Mom never held it over me or crowed about her behavior. She never again mentioned the fact that she was ready to die for me. I never felt bad about it. In fact, until quite recently I didn’t even appreciate it. To this day, I’ve never thanked her for that moment in our lives. She never asked me to. It pains me to wonder on this.
I used to think I was just inherently brave and strong because of the way I handled the hold-up. That’s horse shit. The fearlessness I experienced was gifted to me from Mom when she spoke for me, stood in for me. That man didn’t take a thing that mattered when he walked out that storefront. He didn’t take anything from me emotionally. Mom’s courage built a wall around me that he and his gun couldn’t surmount.
Would I have felt safer if my mom had pulled a gun out from under the counter and tried to kill the man? Not hardly. If he had been hell-bent on killing us, would a gun behind the counter have saved us? Probably not. And if Mom had shot and killed that man, what lesson would I have learned? That holding on to a drawerful of cash is worth a person’s life? Neither of my parents believed that, and I don’t either.
I see photos of these idiots wandering around in shops with rifles slung over their shoulders, acting like they’re making some stand for safety and order. Do those fetishists really think any of us are safer because of their weapons? I’ll take my mom’s style of courage over one of those swinging dicks any day. She never reached for a gun when I was 13. She didn’t throw herself in front of me or make a scene. There were no heroics. Mom did something far more courageous, more powerful than any of that. She stood her ground, defenseless and in peace, simply asking a man to show a little compassion and, well, kill her instead of me if it came to that. What a thing.
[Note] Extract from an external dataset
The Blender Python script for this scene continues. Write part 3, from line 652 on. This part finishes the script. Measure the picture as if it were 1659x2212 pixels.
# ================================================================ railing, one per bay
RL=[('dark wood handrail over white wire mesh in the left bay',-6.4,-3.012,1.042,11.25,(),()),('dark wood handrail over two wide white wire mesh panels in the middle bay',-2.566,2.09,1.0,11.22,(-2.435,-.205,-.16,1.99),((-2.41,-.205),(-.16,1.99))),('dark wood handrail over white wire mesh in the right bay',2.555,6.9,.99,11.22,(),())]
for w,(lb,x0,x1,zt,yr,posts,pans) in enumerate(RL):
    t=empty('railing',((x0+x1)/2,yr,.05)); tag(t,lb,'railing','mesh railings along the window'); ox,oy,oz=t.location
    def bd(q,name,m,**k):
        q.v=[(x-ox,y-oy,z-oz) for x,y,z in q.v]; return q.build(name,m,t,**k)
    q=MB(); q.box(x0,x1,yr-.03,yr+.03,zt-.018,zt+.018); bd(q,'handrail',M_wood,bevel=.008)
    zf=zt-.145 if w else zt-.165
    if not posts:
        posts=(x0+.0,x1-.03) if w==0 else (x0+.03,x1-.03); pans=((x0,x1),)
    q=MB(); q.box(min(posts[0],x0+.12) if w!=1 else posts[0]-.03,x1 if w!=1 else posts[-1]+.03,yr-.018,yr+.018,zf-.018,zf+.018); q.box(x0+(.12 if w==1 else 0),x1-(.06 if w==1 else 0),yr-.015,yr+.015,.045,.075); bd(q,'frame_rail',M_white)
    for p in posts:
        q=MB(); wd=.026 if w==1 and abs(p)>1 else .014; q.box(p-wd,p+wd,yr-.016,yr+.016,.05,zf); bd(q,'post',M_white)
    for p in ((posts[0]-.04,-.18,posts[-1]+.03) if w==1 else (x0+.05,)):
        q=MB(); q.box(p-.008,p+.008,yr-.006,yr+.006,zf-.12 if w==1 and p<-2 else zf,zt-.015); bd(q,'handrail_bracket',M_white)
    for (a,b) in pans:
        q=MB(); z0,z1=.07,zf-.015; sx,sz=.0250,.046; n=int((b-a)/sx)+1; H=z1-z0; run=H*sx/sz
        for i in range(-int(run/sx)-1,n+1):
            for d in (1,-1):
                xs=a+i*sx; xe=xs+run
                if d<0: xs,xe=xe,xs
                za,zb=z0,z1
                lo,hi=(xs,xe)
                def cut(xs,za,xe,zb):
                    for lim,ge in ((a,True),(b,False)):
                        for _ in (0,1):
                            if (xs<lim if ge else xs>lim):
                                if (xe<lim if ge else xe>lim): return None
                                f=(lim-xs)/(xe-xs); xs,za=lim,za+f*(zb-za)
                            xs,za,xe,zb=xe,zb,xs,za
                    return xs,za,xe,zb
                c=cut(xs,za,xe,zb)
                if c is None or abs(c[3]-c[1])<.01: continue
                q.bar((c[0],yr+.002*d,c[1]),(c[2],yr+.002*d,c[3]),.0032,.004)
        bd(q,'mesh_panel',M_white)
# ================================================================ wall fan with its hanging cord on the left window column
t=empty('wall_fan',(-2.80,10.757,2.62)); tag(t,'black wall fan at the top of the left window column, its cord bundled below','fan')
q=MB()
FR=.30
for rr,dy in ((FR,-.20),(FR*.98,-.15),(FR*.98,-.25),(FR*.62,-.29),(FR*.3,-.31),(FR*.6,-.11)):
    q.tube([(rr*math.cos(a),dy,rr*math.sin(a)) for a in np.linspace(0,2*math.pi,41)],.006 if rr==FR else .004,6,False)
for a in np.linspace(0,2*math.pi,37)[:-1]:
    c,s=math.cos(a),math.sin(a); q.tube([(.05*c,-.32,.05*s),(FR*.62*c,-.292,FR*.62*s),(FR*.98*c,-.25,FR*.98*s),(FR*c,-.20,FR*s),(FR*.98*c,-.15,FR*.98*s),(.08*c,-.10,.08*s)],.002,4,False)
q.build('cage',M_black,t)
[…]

I won’t be putting guns in the hands of my children. I won’t teach them that it’s fun to shoot guns or that guns are cool. I won’t teach them that it’s okay to kill someone over a fistful of dollars. I intend to teach them that they don’t need guns in an ordinary life to be brave and powerful protectors. They’ll do better with passionate, peaceful souls. And I’ll continue dreaming of a world in which little girls don’t ever get to play with Uzis.